SHORT TASK:
Reproduce the data below in full and exclude every picture.

::::::

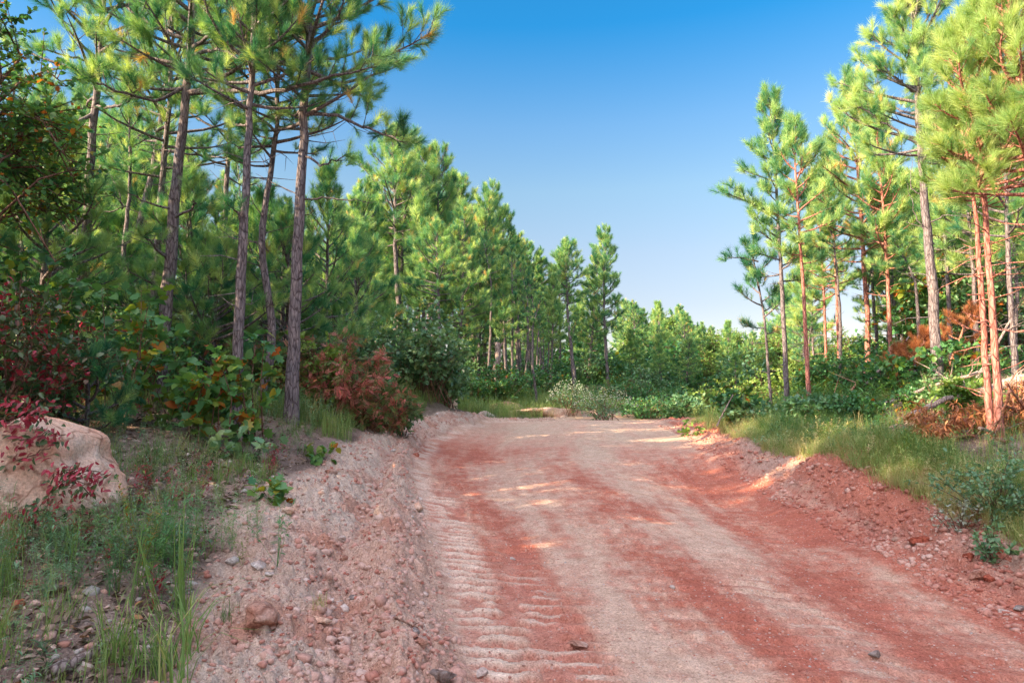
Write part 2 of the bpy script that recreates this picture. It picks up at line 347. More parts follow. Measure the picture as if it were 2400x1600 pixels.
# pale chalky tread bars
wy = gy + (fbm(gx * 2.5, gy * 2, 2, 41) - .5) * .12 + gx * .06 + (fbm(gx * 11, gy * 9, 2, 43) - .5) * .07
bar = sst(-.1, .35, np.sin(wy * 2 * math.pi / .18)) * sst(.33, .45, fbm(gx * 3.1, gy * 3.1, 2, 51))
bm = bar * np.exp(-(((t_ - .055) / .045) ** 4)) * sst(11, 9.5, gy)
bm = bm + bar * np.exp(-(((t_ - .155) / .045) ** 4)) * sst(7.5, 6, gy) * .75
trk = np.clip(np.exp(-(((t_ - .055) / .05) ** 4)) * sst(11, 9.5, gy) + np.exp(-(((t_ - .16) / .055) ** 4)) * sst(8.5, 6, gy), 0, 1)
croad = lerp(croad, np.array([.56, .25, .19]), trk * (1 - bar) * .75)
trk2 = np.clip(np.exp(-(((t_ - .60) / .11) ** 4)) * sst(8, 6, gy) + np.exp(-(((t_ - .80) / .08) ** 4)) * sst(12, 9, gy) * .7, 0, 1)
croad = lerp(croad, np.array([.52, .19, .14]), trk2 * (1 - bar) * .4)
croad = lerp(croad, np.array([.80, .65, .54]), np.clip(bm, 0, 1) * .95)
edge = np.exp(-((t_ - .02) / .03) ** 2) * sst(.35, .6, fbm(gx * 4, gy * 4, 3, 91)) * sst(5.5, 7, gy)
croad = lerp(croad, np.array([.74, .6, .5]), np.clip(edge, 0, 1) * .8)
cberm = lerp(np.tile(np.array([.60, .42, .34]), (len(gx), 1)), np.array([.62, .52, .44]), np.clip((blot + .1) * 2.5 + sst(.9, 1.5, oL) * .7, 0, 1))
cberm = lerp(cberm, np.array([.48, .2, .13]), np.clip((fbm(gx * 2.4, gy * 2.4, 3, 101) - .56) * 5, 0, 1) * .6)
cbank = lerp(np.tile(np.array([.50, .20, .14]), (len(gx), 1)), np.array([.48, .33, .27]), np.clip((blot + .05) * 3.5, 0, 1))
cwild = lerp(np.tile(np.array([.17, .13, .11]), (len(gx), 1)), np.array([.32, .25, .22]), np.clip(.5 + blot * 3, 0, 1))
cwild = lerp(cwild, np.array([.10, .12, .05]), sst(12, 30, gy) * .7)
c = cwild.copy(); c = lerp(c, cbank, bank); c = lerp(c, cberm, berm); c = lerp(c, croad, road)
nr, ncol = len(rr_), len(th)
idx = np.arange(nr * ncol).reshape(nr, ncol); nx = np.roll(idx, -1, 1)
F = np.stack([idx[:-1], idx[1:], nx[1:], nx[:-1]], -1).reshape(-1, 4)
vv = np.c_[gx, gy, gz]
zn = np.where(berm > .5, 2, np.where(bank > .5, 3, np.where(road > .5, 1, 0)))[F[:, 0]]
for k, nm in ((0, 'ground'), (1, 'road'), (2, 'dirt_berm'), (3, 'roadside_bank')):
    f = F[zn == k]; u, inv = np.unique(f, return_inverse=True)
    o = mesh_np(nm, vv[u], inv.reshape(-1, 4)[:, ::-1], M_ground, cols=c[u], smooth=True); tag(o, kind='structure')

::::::

RESULT BELOW:
Write part 2 of the bpy script that recreates this picture. It picks up at line 347. More parts follow. Measure the picture as if it were 2400x1600 pixels.
# pale chalky tread bars
wy = gy + (fbm(gx * 2.5, gy * 2, 2, 41) - .5) * .12 + gx * .06 + (fbm(gx * 11, gy * 9, 2, 43) - .5) * .07
bar = sst(-.1, .35, np.sin(wy * 2 * math.pi / .18)) * sst(.33, .45, fbm(gx * 3.1, gy * 3.1, 2, 51))
bm = bar * np.exp(-(((t_ - .055) / .045) ** 4)) * sst(11, 9.5, gy)
bm = bm + bar * np.exp(-(((t_ - .155) / .045) ** 4)) * sst(7.5, 6, gy) * .75
trk = np.clip(np.exp(-(((t_ - .055) / .05) ** 4)) * sst(11, 9.5, gy) + np.exp(-(((t_ - .16) / .055) ** 4)) * sst(8.5, 6, gy), 0, 1)
croad = lerp(croad, np.array([.56, .25, .19]), trk * (1 - bar) * .75)
trk2 = np.clip(np.exp(-(((t_ - .60) / .11) ** 4)) * sst(8, 6, gy) + np.exp(-(((t_ - .80) / .08) ** 4)) * sst(12, 9, gy) * .7, 0, 1)
croad = lerp(croad, np.array([.52, .19, .14]), trk2 * (1 - bar) * .4)
croad = lerp(croad, np.array([.80, .65, .54]), np.clip(bm, 0, 1) * .95)
edge = np.exp(-((t_ - .02) / .03) ** 2) * sst(.35, .6, fbm(gx * 4, gy * 4, 3, 91)) * sst(5.5, 7, gy)
croad = lerp(croad, np.array([.74, .6, .5]), np.clip(edge, 0, 1) * .8)
cberm = lerp(np.tile(np.array([.60, .42, .34]), (len(gx), 1)), np.array([.62, .52, .44]), np.clip((blot + .1) * 2.5 + sst(.9, 1.5, oL) * .7, 0, 1))
cberm = lerp(cberm, np.array([.48, .2, .13]), np.clip((fbm(gx * 2.4, gy * 2.4, 3, 101) - .56) * 5, 0, 1) * .6)
cbank = lerp(np.tile(np.array([.50, .20, .14]), (len(gx), 1)), np.array([.48, .33, .27]), np.clip((blot + .05) * 3.5, 0, 1))
cwild = lerp(np.tile(np.array([.17, .13, .11]), (len(gx), 1)), np.array([.32, .25, .22]), np.clip(.5 + blot * 3, 0, 1))
cwild = lerp(cwild, np.array([.10, .12, .05]), sst(12, 30, gy) * .7)
c = cwild.copy(); c = lerp(c, cbank, bank); c = lerp(c, cberm, berm); c = lerp(c, croad, road)
nr, ncol = len(rr_), len(th)
idx = np.arange(nr * ncol).reshape(nr, ncol); nx = np.roll(idx, -1, 1)
F = np.stack([idx[:-1], idx[1:], nx[1:], nx[:-1]], -1).reshape(-1, 4)
vv = np.c_[gx, gy, gz]
zn = np.where(berm > .5, 2, np.where(bank > .5, 3, np.where(road > .5, 1, 0)))[F[:, 0]]
for k, nm in ((0, 'ground'), (1, 'road'), (2, 'dirt_berm'), (3, 'roadside_bank')):
    f = F[zn == k]; u, inv = np.unique(f, return_inverse=True)
    o = mesh_np(nm, vv[u], inv.reshape(-1, 4)[:, ::-1], M_ground, cols=c[u], smooth=True); tag(o, kind='structure')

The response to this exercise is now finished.